Heat pump sales collapse in Germany, threatening their transition to clean heating
German heating industry association warns consumers are losing confidence in heat pumps.
Heating system sales in Germany fell by close to a third in the first three months of the year compared to the same quarter of 2023, with heat pump sales recording a sharp drop, according to figures published by heating industry association BDH.
While sales of oil heating systems increased by 27 percent to 27,500 units, heat pump sales fell by 52 percent to 46,000 units.
"The success of the heating transition is at stake," the BDH warned. General heating system sales fell by 29 percent to 217,500 units compared to the first quarter of 2023.
Consumer uncertainty is likely to be the cause of the slump in sales, according to the BDH. "Above all, the lengthy and public political debate about the legal framework and subsidies for heating buildings has caused people to lose confidence," BDH head Markus Staudt said.
The German government aims to install 500,000 new heat pumps per year from 2024 in a bid to decarbonise the country's heating sector, which largely still relies on fossil fuels.
However, the BDH estimates that fewer than 200,000 heat pumps will be sold this year.
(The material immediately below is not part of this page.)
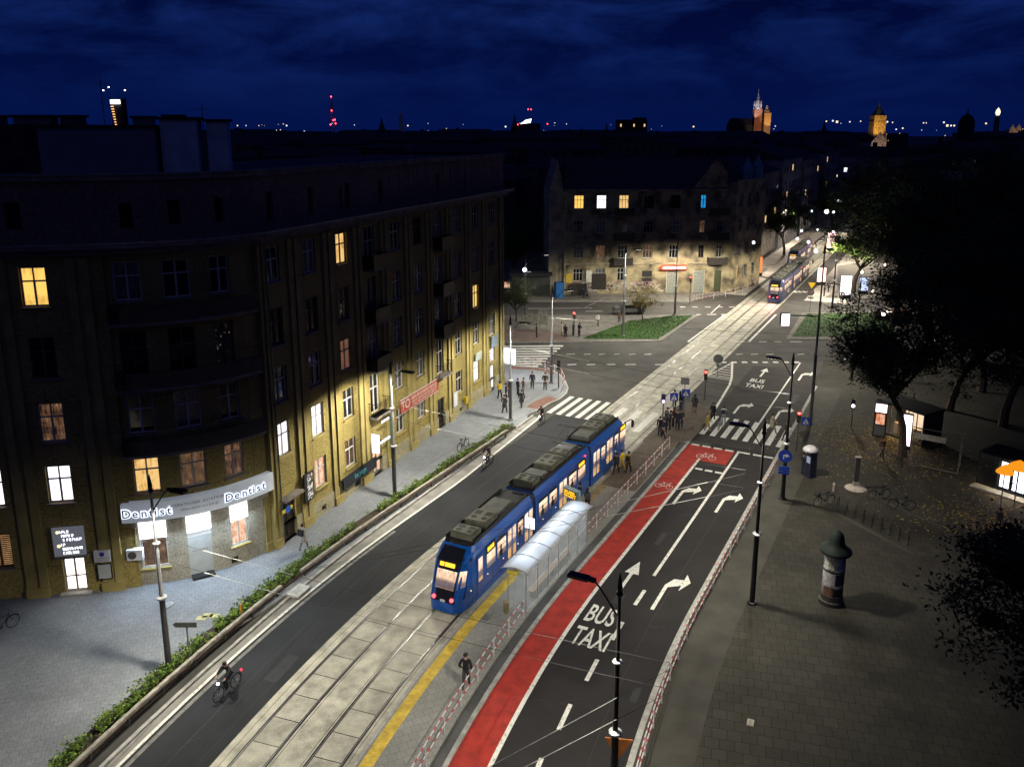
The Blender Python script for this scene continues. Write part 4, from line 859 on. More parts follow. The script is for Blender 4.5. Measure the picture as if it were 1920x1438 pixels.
def body(L,nose0=False,nose1=False,W=1.12,z0=.22,zs=3.1,zt=3.38):
    """body shell along +x from 0 to L; a nose narrows in plan and slopes back"""
    m=MB(); st=[]
    def sec(x,w,lean,k=1.): return (x,w,lean)
    if nose0: st+=[(-.0,.62,0.),(.12,.80,0.),(.45,.97,0.),(1.1,1.08,0.),(2.0,W,0.)]
    else: st+=[(0,W,0)]
    if nose1: st+=[(L-2.0,W,0),(L-1.1,1.08,0),(L-.45,.97,0),(L-.12,.80,0),(L,.62,0)]
    else: st+=[(L,W,0)]
    prof=[(1.,z0),(1.02,.9),(1.02,1.9),(1.0,2.7),(.95,zs),(.80,zt)]
    rings=[]
    for x,w_,_ in st:
        r=[]
        for k,(f,z) in enumerate(prof):
            xx=x
            if nose0 and x<2.0: xx=x+max(0,z-1.0)*.42*(1-x/2.0)+ (max(0,z-2.8)*.9*(1-x/2.0))
            if nose1 and x>L-2.0: xx=x-max(0,z-1.0)*.42*(1-(L-x)/2.0)-(max(0,z-2.8)*.9*(1-(L-x)/2.0))
            r.append((xx,w_*f,z))
        rings.append([(x_,-y_,z_) for x_,y_,z_ in r]+[(x_,y_,z_) for x_,y_,z_ in r[::-1]])
    n=len(rings[0]); k=0
    for r in rings: m.v+=r
    for i in range(len(rings)-1):
        for j in range(n-1):
            a=i*n+j; mi=1 if j in(5,) else 0
            m.f.append((a,a+n,a+n+1,a+1)); m.m.append(1 if j in (4,5,6) and 0 else (1 if j==5 else 0))
        a=i*n; m.f.append((a+n-1,a+2*n-1,a+n,a)); m.m.append(1)
    m.f.append(tuple(range(n-1,-1,-1))); m.m.append(0); e=(len(rings)-1)*n; m.f.append(tuple(range(e,e+n))); m.m.append(0)
    return m
def tram(label,secs,place,coarse=False,bodym=None,group=None,cat='tram'):
    """secs: list of (s0,s1,items); y<0 is the right (platform) side, x forward"""
    o=T('tram',label,cat,(0,0,0))
    nsec=len(secs)
    for i,(s0,s1,it) in enumerate(secs):
        a=place(s0); b=place(s1); d=(b-a); L=d.length; M=Tr(a.x,a.y,0)@Rz(math.atan2(d.y,d.x))
        sh=body(L,i==0,i==nsec-1).build('body',[bodym or blue,tblack],o,M=M)
        def part(name,mb,mt): return mb.build(name,mt,sh)
        for side in (-1,1):
            items=it if side<0 else (it if not coarse else it)
            for kind,x0,x1 in items:
                x0=max(x0,.25 if i else 1.7); 
                y=-1.145
                def bx(a_,b_,c_,d_,th=.012,off=0.): 
                    mb=MB(); ya,yb=y-off-th,y-off; 
                    if side>0: ya,yb=-yb,-ya
                    mb.box((a_,ya,c_),(b_,yb,d_)); return mb
                if kind=='w': 
                    f=part('window',bx(x0,x1,1.5,2.68),tblack); bx(x0+.05,x1-.05,1.56,2.5,.008,.012).build('pane',cabin,f); bx(x0+.02,x1-.02,2.14,2.17,.006,.02).build('glazing_bar',tblack,f)
                    if side<0 and not coarse and random.Random(int(x0*10+i)).random()<.75:
                        q=MB(); cx=(x0+x1)/2-.1; yy=y-.026; 
                        for cx_,r_,z_ in ((cx,.12,2.12),(cx,.19,1.82)): q.disc((cx_,yy,z_),r_,10,0,(0,1,0),.008)
                        q.box((cx-.19,yy-.004,1.56),(cx+.19,yy+.004,1.82)); q.build('passenger_outline',blackm,f)
                elif kind=='wd':
                    f=part('window',bx(x0,x1,1.5,2.9),tblack); bx(x0+.05,x1-.05,1.56,2.4,.008,.012).build('pane',cabin,f); dsp=bx(x0+.1,x1-.1,2.5,2.82,.008,.012)
                    mb=MB(); 
                    yy=y-.026 if side<0 else -y+.02
                    for k in range(3): 
                        xx=x0+.14+k*(x1-x0-.3)/3.; mb.box((xx,yy-.004,2.54),(xx+(x1-x0-.4)/3.6,yy+.004,2.78))
                    mb.build('number_display',led,f)
                elif kind=='d':
                    f=part('door',bx(x0-.03,x1+.03,.42,2.78),blue if not bodym else bodym); mid=(x0+x1)/2
                    for a_,b_ in ((x0+.04,mid-.09),(mid+.09,x1-.04)): bx(a_,b_,.85,2.62,.008,.012).build('door_glass',cabin,f)
                elif kind=='s':
                    f=part('door',bx(x0-.03,x1+.03,.5,2.78),blue if not bodym else bodym); bx(x0+.1,x1-.1,1.25,2.6,.008,.012).build('door_glass',cabin,f)
        mb=MB()
        for k in range(1,int(L/1.15)):
            for yy in (-1.152,1.146): mb.box((k*1.15,yy,.35),(k*1.15+.012,yy+.006,1.45))
        for yy in (-1.152,1.146): mb.box((.4,yy,2.86),(L-.4,yy+.006,2.875)); mb.box((.4,yy,.62),(L-.4,yy+.006,.635))
        part('panel_seam',mb,tblack)
        # skirt line, marker lamps
        mb=MB(); 
        for k in range(int(L/1.9)): mb.disc((1.+k*1.9,-1.155,1.2),.035,8,0,(0,1,0),.01)
        part('side_lamp',mb,em('warm_marker',(1.,.75,.35),3.))
        # roof
        x0r=1.9 if i==0 else .3; x1r=L-1.9 if i==nsec-1 else L-.3
        mb=MB(); mb.box((x0r,-.9,3.36),(x1r,-.84,3.62)); mb.box((x0r,.84,3.36),(x1r,.9,3.62)); mb.box((x0r,-.84,3.36),(x1r,.84,3.42)); part('roof_deck',mb,trdeck)
        rnd=random.Random(i+3); x=x0r+.15; kk=0
        while x<x1r-1.0:
            l=min(rnd.choice((1.0,1.9,1.5)),x1r-.1-x); typ=(kk+i)%3; kk+=1
            mb=MB(); h=.34 if typ!=2 else .2; mb.box((x,-.68,3.42),(x+l,.68,3.42+h)); mb.box((x+.05,-.6,3.42+h),(x+l-.05,.6,3.42+h+.05))
            u_=part('roof_unit',mb,unit if typ!=2 else mat('roof_unit_dark',(.09,.09,.08),.7,ns=(2,.3)))
            if typ!=2:
                g=MB()
                for yy in (-.32,.32): g.tube([(x+l*.3,yy,3.42+h+.05),(x+l*.3,yy,3.42+h+.065)],.16,12); g.box((x+l*.55,yy-.2,3.42+h+.05),(x+l*.85,yy+.2,3.42+h+.062))
                g.build('fan_grille',trdeck,u_)
            x+=l+rnd.choice((.12,.3,.55))
        if i<nsec-1:
            c=place(secs[i+1][0]); mb=MB(); 
            p0=b; dd=(c-b); Mj=Tr(b.x,b.y,0)@Rz(math.atan2(dd.y,dd.x)); mb.box((-.02,-1.02,.35),(dd.length+.02,1.02,3.25)); mb.build('bellows',bellow,o,M=Mj)
        if i==0:   # rear end glazing, lamps, display
            def face(x,z,wf=1.): return x
            def slope(z): return max(0,z-1.0)*.42+max(0,z-2.8)*.9
            mb=MB(); q=lambda y_,z_,x_=0.: (x_+slope(z_)-.03,y_,z_)
            # surround
            mb.quad([q(.70,.80,.02),q(-.70,.80,.02),q(-.74,2.8,.03),q(.74,2.8,.03)]); mb.quad([q(.74,2.8,.03),q(-.74,2.8,.03),q(-.66,3.3,.0),q(.66,3.3,.0)]); mb.quad([q(-.63,.95,.04),(slope(.95)*.6+.5,-1.03,.95),(slope(2.9)*.75+.62,-1.02,2.9),q(-.74,2.95,.04)])
            sur=part('rear_mask',mb,tblack)
            mb=MB(); mb.quad([q(.58,1.45,.01),q(-.55,1.45,.01),q(-.60,2.35,.01),q(.60,2.35,.01)]); mb.build('windscreen',cabin,sur)
            mb=MB(); mb.quad([(slope(1.5)*.9+.06,-.70,1.5),(slope(1.6)*.6+.42,-1.03,1.6),(slope(2.4)*.7+.46,-1.02,2.38),(slope(2.4)*.95+.02,-.74,2.4)]); mb.build('corner_window',cabin,sur)
            mb=MB(); 
            for y_,w0 in ((.38,.13),(-.10,.30)): mb.quad([q(y_+w0,2.5,.0),q(y_-w0,2.5,.0),q(y_-w0,2.70,.0),q(y_+w0,2.70,.0)])
            mb.build('line_display',led,sur)
            mb=MB(); mb.box((-.05,-.12,2.48),(.62,.0,2.52)) if 0 else None
            for y_ in (.56,-.52): mb.disc((.02,y_,.98),.1,12,0,(1,0,0),.08)
            part('tail_lamp',mb,redlamp)
            mb=MB(); mb.box((-.05,-.14,.82),(-.0,.14,.94)); part('number_plate',mb,whitew)
        if i==nsec-1:
            mb=MB(); mb.tube([(L-1.0,-1.1,2.9),(L-.4,-1.45,3.0),(L-.3,-1.5,2.9)],.04,6); mb.box((L-.35,-1.6,2.35),(L-.25,-1.42,2.9)); part('mirror',mb,blackm)
        if (i==1 or nsec==1) :
            mb=MB(); x=L-2.6
            for y_ in (-.45,.45): mb.tube([(x+1.4,y_,3.8),(x,y_*.8,4.35),(x+1.5,y_*.6,5.0)],.025,5)
            mb.tube([(x+1.5,-.85,5.02),(x+1.5,.85,5.02)],.03,5); mb.tube([(x+1.75,-.85,5.02),(x+1.75,.85,5.02)],.03,5); mb.tube([(x,-.5,4.35),(x,.5,4.35)],.03,5); mb.box((x-.1,-.6,3.6),(x+1.6,.6,3.8))
            part('pantograph',mb,mat('pantograph_steel',(.12,.12,.12),.5,.6))
            mb=MB(); mb.disc((L-.8,-1.15,3.0),.05,8,0,(0,1,0),.04); part('indicator_lamp',mb,em('red_indicator',(1.,.03,.08),8.))
    for i,(s0,s1,it) in enumerate(secs):
        a=place(s0); b=place(s1); d=b-a; L=d.length; M=Tr(a.x,a.y,0)@Rz(math.atan2(d.y,d.x)); mb=MB()
        for xx in (L*.22,L*.78):
            for dx in (-.6,.6):
                for y_ in (-.7,.7): mb.tube([(xx+dx,y_-.05,.34),(xx+dx,y_+.05,.34)],.3,14)
            mb.box((xx-.9,-.6,.2),(xx+.9,.6,.45))
        mb.build('bogie',trdeck,o,M=M)
    return o
pl_=lambda s:S(s,1.36)
tram('blue three section tram with red tail lamps standing at the platform with lit interior',
 [(-7.1,1.75,[('s',1.75,2.4),('wd',2.75,3.85),('w',4.0,5.15),('d',5.35,6.45),('w',6.65,7.4),('d',7.6,8.75)]),
  (2.25,10.75,[('w',.35,1.65),('w',1.85,3.05),('d',3.4,4.6),('w',4.9,6.2),('wd',6.45,7.75)]),
  (11.15,18.9,[('d',.3,1.5),('w',1.8,2.6),('d',2.9,4.1),('w',4.5,5.3),('wd',5.6,6.9)])],pl_)
tram('second tram with bright red tail lamps and amber display rolling away up the far street',
 [(83.8,93,[('w',2.,3.2),('w',3.4,4.6),('d',4.9,6.1),('w',6.4,7.6)]),(93.4,102,[('d',.5,1.8),('w',2.2,3.8),('w',4.2,6.),('d',6.4,7.6)]),(102.4,111,[('w',.5,2.5),('d',3,4.2),('w',4.6,6.5)])],lambda s:S(s,1.42),coarse=True,bodym=mat('tram_blue_white',(.04,.05,.11),.3,coat=.5))
tram('third tram mostly hidden farther up the street with an amber rear display',
 [(117,126,[('w',2.,3.2),('w',3.4,4.6),('d',4.9,6.1)]),(126.4,135,[('d',.5,1.8),('w',2.2,3.8)])],lambda s:S(s,-1.5),coarse=True,bodym=MT['tram_blue_white'])
tl=spot('tail_glow',(0,0,0),600,(1,.12,.2),150,1.,None,.15,(-.6,-.5,-.5)); q=S(83.2,1.42); tl.location=(q.x,q.y,1.1)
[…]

Overall, gas boilers made up 64 percent of all systems sold at the start of the year, heat pumps 21 percent, oil systems 13 percent and biomass two percent.
Sales of new heating systems reached record levels in Germany in 2023, with more than 1.3 million units sold.
After months of heated discussions, Germany's government agreed upon concrete steps to reduce emissions from heating buildings, which is directly responsible for around 15 percent of the country’s entire CO2 output.
But agreeing on the details of phasing out fossil fuel-powered boilers proved to be an extremely difficult and protracted process. In the end, subsidies were topped up and the broad ban on new fossil fuel heating systems was postponed by several years from the originally planned 2024 date.